In order of importance, they are:

— no G-20 agreement for a joint economic stimulus - one based on "reconstituting the power of finance capital" at the expense of creating new jobs and restoring economic health;
— NATO countries refusing more troops for expanded war in Afghanistan and adjacent Pakistan heading America toward the same fate as Soviet forces in the 1980s, 19th century British ones, and other imperial nations failing to understand Afghans' determination to be free; today, Obama doesn't realize that NATO countries want no part of that caldron, nor will they alienate their people trying and jeopardize their own power in the process; further, in times of crisis, scare resources are vitally needed at home, a lesson America has yet to learn, but it will;
— Latin American countries' unwillingness to have closer political and diplomatic ties to America because of "the continued exclusion of Cuba and isolation of Venezuela, Bolivia and Ecuador;" also the harmful effects of repatriating financial resources from the region; Obama's finance-centered agenda offers nothing so Latin American leaders reject it; the US's financial collapse has had major regional repercussions that assure long-term consequences affecting future relations; in addition, Obama's "commitment to military-centered empire building" further alienates regional states that are urgently seeking new markets, credits and investments to heal their sick economies; it's bringing Asian and Latin states closer to the detriment of America, seen as a less reliable trading partner and a very unfair one;
— continuing futile and counterproductive efforts to isolate and pressure Iran to end its legal commercial nuclear program through tightened economic sanctions; disingenuous rhetoric about "turn(ing) a new page" belies hardline tactics to destabilize its leadership for regime change, by whatever means it takes and regardless of the consequences; European and other states take strong exception resulting in America losing out economically;
— applying similar pressure to North Korea, a nation seeking rapprochement for years, only to have sitting US administrations rebuff them, choosing confrontation over stability on the peninsula and risking war, potentially with nuclear weapons much like with Iran;
— sacrificing Palestinian sovereignty in support of imperial Israel as evidenced by his Israel-Firster-ridden administration and willingness to bow to most every Israeli demand; Obama's subservience and impotence aren't "lost on the entire world, especially the Arab" one that's heard and seen it all before and expects nothing but empty rhetoric from Washington;
— Pakistan's unwillingness to undertake greater military aggression against its autonomous Northwest provinces and territories adjacent to Afghanistan; military attacks have displaced over two million people and hugely destabilized Pakistani cities and towns; the nation's commanders may have had enough because they fear a revolt in their ranks; and
— "securing a stable pro-US regime in Iraq" and pacifying the country under American control have so far been unsuccessful.

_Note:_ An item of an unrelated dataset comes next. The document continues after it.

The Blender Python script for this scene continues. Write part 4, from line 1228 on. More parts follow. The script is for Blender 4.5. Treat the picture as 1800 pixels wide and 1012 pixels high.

In less than seven months in office, failures have produced fiascos and disasters while economic conditions continue to decay. Sooner or later there are consequences. Pursuing imperial aggression "in a time of economic depression is self-destructive, self-isolating and doomed to failure." Using vitally needed resources for conquests and occupations, slaughtering hundreds of thousands doing it, forcing millions into permanent displacement, and ignoring essential homeland needs removes any possible doubt about America's moral credibility. It also begs the question of how much longer people will tolerate it and what next when they won't.